Tout ceux qui ont vu Heremakono (mais aussi ses précédents opus, La vie sur Terre, Rostov-Luanda, et surtout l’inoubliable Octobre) connaissent la singularité inentamable des films de Sissako, la façon dont chaque scène se joue sur une ligne extrêmement ténue, où le documentaire, la captation sur le vif, côtoient une précision extrême de la mise en scène (cadrage, direction d’acteurs…). Ceux qui l’ont vu travailler savent que pour lui, le scénario (mais faut-il encore parler de scénario pour ce qui n’est le plus souvent qu’une mince trame, une juxtaposition de saynètes cousues à la vite par un mince fil rouge? ) n’est qu’une base de travail, le cadre minimal à partir duquel il saura se livrer à toutes les improvisations, et faire entrer dans son film le meilleur de ce que lui apportent comédiens, lieux et situations.

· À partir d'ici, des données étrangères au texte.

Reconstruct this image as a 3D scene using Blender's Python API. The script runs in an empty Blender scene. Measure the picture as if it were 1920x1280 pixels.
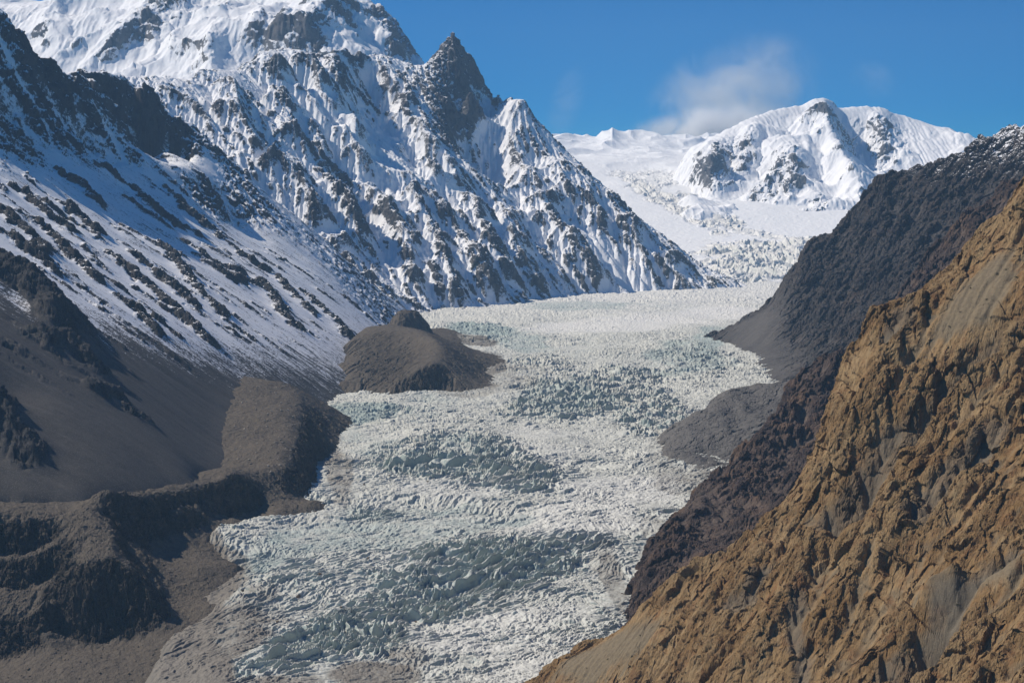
import bpy, bmesh, math, time
import numpy as np
T0 = time.time()
HAZE = 2.0e-5
RES = 1.0            # mesh density factor
F32 = np.float32
FPX, HPY, CPX = 3400.0, 470.0, 960.0     # focal length and horizon in photo pixels (1920 wide)
RNG = np.random.default_rng(7)

def log(*a):
    print('[%.1fs]' % (time.time() - T0), *a, flush=True)

# ------------------------------------------------------------------ noise
_P = RNG.permutation(4096).astype(np.int32)
_A = RNG.random(4096) * 2 * np.pi
_GX, _GY = np.cos(_A).astype(F32), np.sin(_A).astype(F32)
_G3 = RNG.normal(size=(4096, 3)); _G3 /= np.linalg.norm(_G3, axis=1)[:, None]; _G3 = _G3.astype(F32)

def pn(x, y, s=0):
    x = np.asarray(x, F32); y = np.asarray(y, F32)
    xf = np.floor(x); yf = np.floor(y)
    xi = xf.astype(np.int32) + s * 131; yi = yf.astype(np.int32) + s * 57
    fx = x - xf; fy = y - yf
    u = fx * fx * fx * (fx * (fx * 6 - 15) + 10); v = fy * fy * fy * (fy * (fy * 6 - 15) + 10)
    def g(i, j, dx, dy):
        h = _P[(i + _P[j & 4095]) & 4095]
        return _GX[h] * dx + _GY[h] * dy
    a = g(xi, yi, fx, fy); b = g(xi + 1, yi, fx - 1, fy)
    c = g(xi, yi + 1, fx, fy - 1); d = g(xi + 1, yi + 1, fx - 1, fy - 1)
    a += u * (b - a); c += u * (d - c)
    return (a + v * (c - a)) * 1.5

def pn3(x, y, z, s=0):
    x = np.asarray(x, F32); y = np.asarray(y, F32); z = np.asarray(z, F32)
    xf, yf, zf = np.floor(x), np.floor(y), np.floor(z)
    xi = xf.astype(np.int32) + s * 131; yi = yf.astype(np.int32) + s * 57; zi = zf.astype(np.int32) + s * 17
    fx, fy, fz = x - xf, y - yf, z - zf
    u = fx * fx * (3 - 2 * fx); v = fy * fy * (3 - 2 * fy); w = fz * fz * (3 - 2 * fz)
    def g(i, j, k):
        h = _P[(xi + i + _P[(yi + j + _P[(zi + k) & 4095]) & 4095]) & 4095]
        q = _G3[h]
        return q[..., 0] * (fx - i) + q[..., 1] * (fy - j) + q[..., 2] * (fz - k)
    def l(a, b, t): return a + t * (b - a)
    return 1.4 * l(l(l(g(0,0,0), g(1,0,0), u), l(g(0,1,0), g(1,1,0), u), v),
                   l(l(g(0,0,1), g(1,0,1), u), l(g(0,1,1), g(1,1,1), u), v), w)

def fbm(x, y, wl, octs, s=0, gain=.5, lac=2.03):
    r = 0; a = 1.0; t = 0
    for o in range(octs):
        r = r + a * pn(x / wl + 17.3 * o, y / wl - 9.1 * o, s + o); t += a
        a *= gain; wl /= lac
    return r / t * 1.4

def ridged(x, y, wl, octs, s=0, gain=.5, lac=2.1):
    r = 0; a = 1.0; t = 0; w = 1.0
    for o in range(octs):
        n = 1 - np.abs(pn(x / wl + 7.7 * o, y / wl + 3.1 * o, s + o)) * 1.6
        n = np.clip(n, 0, 1) ** 2 * w
        r = r + a * n; t += a; w = np.clip(n * 1.6, .15, 1)
        a *= gain; wl /= lac
    return r / t

def ridged3(x, y, z, wl, octs, s=0, gain=.5, lac=2.1):
    r = 0; a = 1.0; t = 0
    for o in range(octs):
        n = 1 - np.abs(pn3(x / wl + 7.7 * o, y / wl + 3.1 * o, z / wl, s + o)) * 1.7
        r = r + a * np.clip(n, -.3, 1); t += a
        a *= gain; wl /= lac
    return r / t

def facet3(x, y, z, s=0):
    """broken rock: every cell of a jittered lattice is a tilted flat facet; returns offset and distance to the cell's edge"""
    bx, by, bz = np.floor(x - .5), np.floor(y - .5), np.floor(z - .5)
    d1 = np.full(x.shape, 9.0, F32); d2 = d1.copy(); val = np.zeros(x.shape, F32)
    for i in (0, 1):
        for j in (0, 1):
            for k in (0, 1):
                cx, cy, cz = bx + i, by + j, bz + k
                h = _P[(cx.astype(np.int32) + s * 131 + _P[(cy.astype(np.int32) + s * 57 + _P[(cz.astype(np.int32) + s * 17) & 4095]) & 4095]) & 4095]
                q = _G3[h]; r = _G3[(h * 7 + 13) & 4095]
                ex, ey, ez = x - (cx + .5 + .42 * r[..., 0]), y - (cy + .5 + .42 * r[..., 1]), z - (cz + .5 + .42 * r[..., 2])
                d = ex * ex + ey * ey + ez * ez
                v = q[..., 0] * ex + q[..., 1] * ey + q[..., 2] * ez + .35 * r[..., 2]
                m = d < d1
                d2 = np.where(m, d1, np.minimum(d2, d)); val = np.where(m, v, val); d1 = np.where(m, d, d1)
    return val, np.sqrt(d2) - np.sqrt(d1)

def sst(x, a, b):
    t = np.clip((x - a) / (b - a), 0, 1)
    return t * t * (3 - 2 * t)

# ------------------------------------------------------------------ picture <-> place
def W(px, py, Y):
    return ((px - CPX) * Y / FPX, Y, (HPY - py) * Y / FPX)

GLY = np.array([1500, 2000, 2600, 3000, 3400, 4100, 5000, 6000, 7000, 8200, 9000, 9600, 10500, 11500, 13000, 14500, 17000, 22000], float)
GLP = np.array([1560, 1420, 1280, 1140, 1000, 860, 740, 655, 600, 562, 543, 530, 482, 442, 372, 305, 262, 255], float)
GLZ = (HPY - GLP) * GLY / FPX
def gz(Y):
    return np.interp(Y, GLY, GLZ)
def gl(px, py):
    """plan position of a point of the glacier seen at a photo pixel"""
    Y = np.interp(py, GLP[::-1], GLY[::-1]); return ((px - CPX) * Y / FPX, Y)

def dens(poly, step):
    p = np.array([W(*q) for q in poly]); out = [p[:1]]
    for a, b in zip(p[:-1], p[1:]):
        n = max(1, int(np.linalg.norm(b - a) / step))
        t = np.linspace(0, 1, n + 1)[1:, None]
        out.append(a + (b - a) * t)
    return np.concatenate(out)

def rbf(P, gx, gy, smooth=0.0):
    P = np.unique(np.round(P, 1), axis=0); xy = P[:, :2]; n = len(P)
    d = np.linalg.norm(xy[:, None] - xy[None], axis=2)
    A = np.zeros((n + 3, n + 3)); A[:n, :n] = -d + np.eye(n) * smooth * -1
    A[:n, n] = A[n, :n] = 1; A[:n, n + 1] = A[n + 1, :n] = xy[:, 0] / 1000; A[:n, n + 2] = A[n + 2, :n] = xy[:, 1] / 1000
    b = np.zeros(n + 3); b[:n] = P[:, 2]
    c = np.linalg.lstsq(A, b, rcond=None)[0].astype(F32)
    out = (c[n] + c[n + 1] * gx / 1000 + c[n + 2] * gy / 1000).astype(F32)
    gx = gx.astype(F32); gy = gy.astype(F32)
    for i in range(n):
        out -= c[i] * np.sqrt((gx - F32(xy[i, 0])) ** 2 + (gy - F32(xy[i, 1])) ** 2)
    return out

def blur(z, r):
    r = int(r)
    if r < 1: return z
    for _ in range(2):
        for ax in (0, 1):
            p = np.pad(z, [(r + 1, r) if k == ax else (0, 0) for k in (0, 1)], mode='edge').astype(np.float64)
            c = np.cumsum(p, axis=ax)
            if ax == 0: z = (c[2 * r + 1:] - c[:-2 * r - 1]) / (2 * r + 1)
            else: z = (c[:, 2 * r + 1:] - c[:, :-2 * r - 1]) / (2 * r + 1)
    return z.astype(F32)

RND = (.84 + .32 * RNG.random((1, 8, 1000, 1000))).astype(F32).repeat(4, 0)
def erode(z, dx, fixed, iters=12, K=.05, m=.45, A0=6.0, cap=60.0, talus=1.4, every=1):
    """stream-power carving: gullies and spurs down the fall line"""
    h, w = z.shape; N = h * w
    z0 = z.copy().astype(np.float64); z = z0.copy()
    idx = np.arange(N).reshape(h, w)
    nb = [(-1, 0), (1, 0), (0, -1), (0, 1), (-1, -1), (-1, 1), (1, -1), (1, 1)]
    fx = fixed.copy(); fx[0] = fx[-1] = True; fx[:, 0] = fx[:, -1] = True
    fxr = fx.ravel()
    for it in range(iters):
        best = np.zeros((h, w)); rcv = idx.copy()
        zp = np.pad(z, 1, constant_values=1e9); ip = np.pad(idx, 1, constant_values=0)
        k_ = 0
        for dy, dx_ in nb:
            s = (z - zp[1 + dy:1 + dy + h, 1 + dx_:1 + dx_ + w]) / (dx * math.hypot(dy, dx_))
            s = s * RND[it % 4, k_][:h, :w]; k_ += 1
            mk = s > best
            best[mk] = s[mk]; rcv[mk] = ip[1 + dy:1 + dy + h, 1 + dx_:1 + dx_ + w][mk]
        rc = rcv.ravel(); rc = np.where(fxr, np.arange(N), rc)
        d = (rc != np.arange(N)).astype(np.int32); r = rc.copy()
        for _ in range(13):
            d = d + d[r]; r = r[r]
        order = np.argsort(d, kind='stable'); ds = d[order]
        starts = np.searchsorted(ds, np.arange(ds[-1] + 2))
        A = np.ones(N)
        for k in range(ds[-1], 0, -1):
            q = order[starts[k]:starts[k + 1]]
            np.add.at(A, rc[q], A[q])
        dist = np.where((np.abs(rc - np.arange(N)) == 1) | (np.abs(rc - np.arange(N)) == w), 1.0, 1.414) * dx
        f = K * np.maximum(A - A0, 0) ** m * 10.0 / dist
        zr = z.ravel()
        for k in range(1, ds[-1] + 1):
            q = order[starts[k]:starts[k + 1]]
            zr[q] = (zr[q] + f[q] * zr[rc[q]]) / (1 + f[q])
        z = np.maximum(zr.reshape(h, w), z0 - cap)
        # slopes of the cuts slump back
        for _ in range(3):
            for ax in (0, 1):
                g = np.diff(z, axis=ax); e = np.clip(np.abs(g) - talus * dx, 0, None) * np.sign(g) * .25
                if ax == 0: z[:-1] += e; z[1:] -= e
                else: z[:, :-1] += e; z[:, 1:] -= e
    return z.astype(F32), A.reshape(h, w).astype(F32)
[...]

Soit, donc, une histoire simplissime: un jeune garçon, Abdallah, veut partir en Europe. A Nouadhibou, où il attend un hypothétique passeur, il rencontre Nana, une jeune femme dans le même cas que lui: telle était, au départ la trame de Heremakono. Mais à quelque temps du tournage, Sissako rencontra par hasard, à la faveur d’une panne de voiture, un vieillard à qui il proposa de jouer dans le film. C’est ainsi que le vieux Makha est devenu un personnage-clef de Heremakono. C’est aussi une rencontre sur le port de Nouadhibou avec un trafiquant d’ailerons de requins qui fournit matière à plus belle scène du film: celle du karaoké, où le Chinois Zhu déclare sa flamme à Nana, via une chanson populaire chinoise.

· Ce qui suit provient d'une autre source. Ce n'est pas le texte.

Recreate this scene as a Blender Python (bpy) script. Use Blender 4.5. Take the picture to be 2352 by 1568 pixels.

Un acte imparfait, comme nous-mêmes

Pour Sissako, un film n’est pas le produit du pur perfectionnisme, «c’est un acte imparfait, comme nous le sommes nous-mêmes. Le vrai cinéma est une invitation. Ce qui est important, c’est qu’il n’y ait pas d’intentions premières. Le réel est la chose la plus forte. Si tu vois un margouillat sur un mur, il peut partir tout de suite, ou y rester trois heures. Si tu es capable de rester, avec ta caméra, pendant trois heures sur le margouillat, c’est un acte de création».

Sissako est un joueur: il joue avec son public comme le chat de la souris, avec un art savant du contre-pied, maniant souvenirs de tournage et anecdotes avec beaucoup d’humour. «Je sais qu’on peut s’ennuyer beaucoup dans mes films. C’est pourquoi je fais toujours exploser quelque chose quinze minutes après le début: une ampoule, un ballon, peu importe; c’est pour réveiller le spectateur». A ce spectateur l’accusant de faire des films sans paroles, ou à cet autre lui demandant le sens de telle scène: «Je pense qu’un film est une vision. Le sens de cette scène, c’est ce que vous, vous avez ressenti». Ou, à cette question sur les films qui l’ont le plus marqué: «La réponse tient en trois noms: On l’appelle Trinidad, Le retour de Trinidad, et On continue à l’appeler Trinidad. Le western spaghetti est quelque chose de très important pour moi. Le dernier film que j’ai vu avant d’aller à Moscou, c’est Le pull-over rouge. Sauf que je ne l’ai pas vu jusqu’à la fin. A la fin, dans le commissariat, on apporte le pull-over et là, on voit qu’il est trop grand, preuve que le héros est innocent. A ce moment, mon voisin s’est levé en criant: «C’est choquant, c’est une injustice!», et je l’ai suivi».

Ce jour-là, Sissako dit bien d’autres choses, sur sa formation, à Moscou, sur ses premiers films d’écoles, sur un événement majeur de sa vie, qui lui fit rencontrer et devenir l’ami du chef opérateur du grand cinéaste russe Tarkovski. Pendant deux heures, il parla de lui, de ses films, avec une rare liberté, devant un public captivé. L’espace d’un après-midi, un drôle de vent a soufflé sur le Fespaco, un vent charriant quelque chose d’indicible et d’impalpable, un peu comme dans les films de Sissako: la grâce, tout simplement.